I already have a small holding in Lam as I’m quite bullish on the long-term growth story. Is now a good time to buy more stock for my portfolio? Let’s discuss.
At the heart of a powerful megatrend
While investors seem to have lost interest in technology shares this year, the long-term growth story here is still very much intact, to my mind.
Semiconductors, or ‘chips’, are a very important part of the global economy. Today, they power almost all electronic devices including smartphones, computers, kitchen appliances, and electric vehicles. As the world becomes even more digitalised in the years ahead, demand for chips should rise.
But here’s the real kicker. Over the next decade, we’re likely to see countries all over the world build semiconductor plants domestically in an effort to minimise supply chain disruption (around 90% of advanced semiconductors are manufactured in Taiwan today).
This kind of activity should provide a huge boost for Lam Research as its innovative wafer fabrication equipment plays a crucial role in the chip manufacturing process. In fact, Lam says that today, nearly every advanced chip is built with its technology. So the future looks very exciting, to my mind.
I’ll point out that Wall Street analysts expect revenue growth of 15% for the year ending 27 June and 16% for the following year.
Bargain valuation
After the recent share price fall, the stock now looks cheap. With analysts forecasting earnings per share of $38 for the year ending 27 June 2023, the P/E ratio here is just 12.5. That’s an attractive valuation, in my view.
One person who clearly sees some value at current levels is board member Catherine Lego. Recently, she spent about $800,000 on Lam Research stock. It’s worth noting that Lego – who joined the board in 2006 – has considerable experience in the semiconductor investing space. Previously, she was a general partner at Oak Investment Partners, focused on the semiconductor industry. I see her $800k buy as very encouraging.
Additionally, the company recently authorised a $5bn share repurchase. This suggests management thinks the stock is cheap too.
Risks
Now I need to point out that, like many other companies, Lam is experiencing some supply chain and cost challenges right now. These issues are impacting profitability.
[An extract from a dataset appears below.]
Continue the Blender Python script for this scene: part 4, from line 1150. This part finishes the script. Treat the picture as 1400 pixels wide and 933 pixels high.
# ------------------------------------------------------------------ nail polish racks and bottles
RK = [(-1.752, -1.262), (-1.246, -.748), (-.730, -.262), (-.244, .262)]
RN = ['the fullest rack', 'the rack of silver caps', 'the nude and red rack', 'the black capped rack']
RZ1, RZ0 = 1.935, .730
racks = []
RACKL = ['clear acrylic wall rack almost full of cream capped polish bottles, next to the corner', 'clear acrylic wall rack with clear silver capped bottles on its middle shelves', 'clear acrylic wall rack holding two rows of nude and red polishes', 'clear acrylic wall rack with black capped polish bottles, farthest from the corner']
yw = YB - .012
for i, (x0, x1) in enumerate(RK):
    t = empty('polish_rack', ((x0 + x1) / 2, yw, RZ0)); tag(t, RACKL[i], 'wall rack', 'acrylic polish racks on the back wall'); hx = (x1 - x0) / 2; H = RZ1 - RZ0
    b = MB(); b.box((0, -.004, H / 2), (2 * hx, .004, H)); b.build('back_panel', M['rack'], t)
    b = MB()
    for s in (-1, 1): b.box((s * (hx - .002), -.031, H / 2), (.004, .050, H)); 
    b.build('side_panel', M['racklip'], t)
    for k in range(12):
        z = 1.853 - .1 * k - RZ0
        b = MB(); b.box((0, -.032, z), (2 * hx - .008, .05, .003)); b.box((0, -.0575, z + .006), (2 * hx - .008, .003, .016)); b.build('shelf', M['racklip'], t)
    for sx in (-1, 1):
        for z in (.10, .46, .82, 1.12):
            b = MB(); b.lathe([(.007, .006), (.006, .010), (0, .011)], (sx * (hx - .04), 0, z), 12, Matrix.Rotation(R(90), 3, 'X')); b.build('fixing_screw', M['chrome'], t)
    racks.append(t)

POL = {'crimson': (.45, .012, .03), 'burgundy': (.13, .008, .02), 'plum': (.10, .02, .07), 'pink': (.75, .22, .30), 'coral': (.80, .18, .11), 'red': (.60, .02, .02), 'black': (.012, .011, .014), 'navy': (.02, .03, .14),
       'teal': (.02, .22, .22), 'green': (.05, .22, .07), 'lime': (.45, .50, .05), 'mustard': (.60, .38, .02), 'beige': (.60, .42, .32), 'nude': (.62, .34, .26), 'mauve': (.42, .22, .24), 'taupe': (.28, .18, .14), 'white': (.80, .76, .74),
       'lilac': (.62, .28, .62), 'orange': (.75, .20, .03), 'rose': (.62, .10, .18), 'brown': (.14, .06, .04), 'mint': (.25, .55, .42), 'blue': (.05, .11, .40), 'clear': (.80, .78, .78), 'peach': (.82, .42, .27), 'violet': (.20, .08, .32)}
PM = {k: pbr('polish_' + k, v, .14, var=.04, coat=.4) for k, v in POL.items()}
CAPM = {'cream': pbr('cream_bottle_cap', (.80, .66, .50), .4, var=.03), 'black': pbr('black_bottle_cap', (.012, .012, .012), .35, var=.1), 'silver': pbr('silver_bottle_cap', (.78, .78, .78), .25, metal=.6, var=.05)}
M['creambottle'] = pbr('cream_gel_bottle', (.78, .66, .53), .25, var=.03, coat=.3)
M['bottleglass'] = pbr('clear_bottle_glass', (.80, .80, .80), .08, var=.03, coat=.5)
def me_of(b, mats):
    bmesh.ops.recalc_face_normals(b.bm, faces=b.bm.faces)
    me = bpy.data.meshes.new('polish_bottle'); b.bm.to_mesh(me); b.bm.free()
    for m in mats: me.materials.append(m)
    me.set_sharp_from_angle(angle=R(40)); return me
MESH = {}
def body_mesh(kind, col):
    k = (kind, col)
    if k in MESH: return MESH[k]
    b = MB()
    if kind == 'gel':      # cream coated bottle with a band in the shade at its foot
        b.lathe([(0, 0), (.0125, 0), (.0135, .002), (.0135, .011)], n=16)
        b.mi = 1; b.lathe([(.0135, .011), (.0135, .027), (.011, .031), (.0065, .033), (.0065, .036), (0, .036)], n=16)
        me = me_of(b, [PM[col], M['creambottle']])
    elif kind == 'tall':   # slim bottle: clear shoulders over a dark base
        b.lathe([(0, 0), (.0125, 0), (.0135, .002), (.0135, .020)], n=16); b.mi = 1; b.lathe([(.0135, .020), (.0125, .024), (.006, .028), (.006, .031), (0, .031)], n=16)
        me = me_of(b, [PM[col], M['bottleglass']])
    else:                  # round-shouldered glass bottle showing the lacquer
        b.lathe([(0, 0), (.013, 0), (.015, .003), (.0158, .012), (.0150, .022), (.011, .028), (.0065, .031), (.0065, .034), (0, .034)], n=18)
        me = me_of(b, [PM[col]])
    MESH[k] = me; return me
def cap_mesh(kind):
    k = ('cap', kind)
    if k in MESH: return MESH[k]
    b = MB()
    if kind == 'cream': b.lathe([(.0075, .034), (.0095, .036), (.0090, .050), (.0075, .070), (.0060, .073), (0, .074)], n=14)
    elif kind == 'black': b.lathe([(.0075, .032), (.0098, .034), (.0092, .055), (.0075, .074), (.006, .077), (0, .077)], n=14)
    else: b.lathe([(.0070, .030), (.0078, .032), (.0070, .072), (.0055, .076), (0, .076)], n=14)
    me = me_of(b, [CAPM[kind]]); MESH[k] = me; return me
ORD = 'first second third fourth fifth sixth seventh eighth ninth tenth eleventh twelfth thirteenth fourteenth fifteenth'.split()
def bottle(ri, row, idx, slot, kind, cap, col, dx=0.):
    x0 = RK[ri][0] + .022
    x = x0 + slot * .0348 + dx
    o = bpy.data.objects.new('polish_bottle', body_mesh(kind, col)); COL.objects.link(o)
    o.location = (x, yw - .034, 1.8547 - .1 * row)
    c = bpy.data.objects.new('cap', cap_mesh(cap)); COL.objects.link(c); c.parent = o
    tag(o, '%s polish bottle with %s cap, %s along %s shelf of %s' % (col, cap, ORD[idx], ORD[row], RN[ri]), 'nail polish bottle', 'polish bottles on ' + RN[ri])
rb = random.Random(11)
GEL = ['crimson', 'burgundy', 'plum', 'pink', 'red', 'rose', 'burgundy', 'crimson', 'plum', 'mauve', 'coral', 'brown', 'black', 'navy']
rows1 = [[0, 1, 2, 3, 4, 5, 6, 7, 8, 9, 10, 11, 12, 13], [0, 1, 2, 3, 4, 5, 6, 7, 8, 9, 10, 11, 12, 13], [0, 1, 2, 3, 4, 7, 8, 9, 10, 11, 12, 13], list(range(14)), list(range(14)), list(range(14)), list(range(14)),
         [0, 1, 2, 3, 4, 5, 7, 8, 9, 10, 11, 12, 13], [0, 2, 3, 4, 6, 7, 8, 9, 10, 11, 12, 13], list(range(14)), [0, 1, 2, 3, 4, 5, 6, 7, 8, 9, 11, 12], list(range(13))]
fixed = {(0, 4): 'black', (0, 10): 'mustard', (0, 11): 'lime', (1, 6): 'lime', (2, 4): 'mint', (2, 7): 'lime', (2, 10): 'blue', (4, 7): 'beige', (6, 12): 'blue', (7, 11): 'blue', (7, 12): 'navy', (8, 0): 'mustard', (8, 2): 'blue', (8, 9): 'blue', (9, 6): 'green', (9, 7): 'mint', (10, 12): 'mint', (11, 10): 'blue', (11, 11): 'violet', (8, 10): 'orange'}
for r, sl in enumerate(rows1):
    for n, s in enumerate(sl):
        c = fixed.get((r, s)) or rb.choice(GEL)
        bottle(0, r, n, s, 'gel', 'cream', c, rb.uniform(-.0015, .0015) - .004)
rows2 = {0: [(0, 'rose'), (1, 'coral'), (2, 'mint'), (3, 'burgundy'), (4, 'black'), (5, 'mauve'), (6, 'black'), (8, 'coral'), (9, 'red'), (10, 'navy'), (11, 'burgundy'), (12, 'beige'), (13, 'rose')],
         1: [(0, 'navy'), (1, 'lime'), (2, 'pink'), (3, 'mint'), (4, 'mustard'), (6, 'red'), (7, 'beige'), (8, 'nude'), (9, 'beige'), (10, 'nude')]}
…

For the quarter ended 27 March, operating income as a percentage of revenue was 29.4%. In Q1 2021, it was 31.6%. The company described the supply environment as “extraordinarily difficult”.
These challenges could persist for a while so this is a risk to be aware of.
However, the good news is that management was confident in the long-term growth story: “We remain confident in the secular drivers of wafer fabrication equipment investment as well as Lam’s leadership position and expect to return to solid growth as industry constraints ease,” said president and CEO Tim Archer.
Lam Research: my view now
In light of all of the above, I’d be happy to buy more Lam Research shares today. In my view, Lam is a high-quality company with a very bright future.
I think the recent weakness has provided me with a great buying opportunity.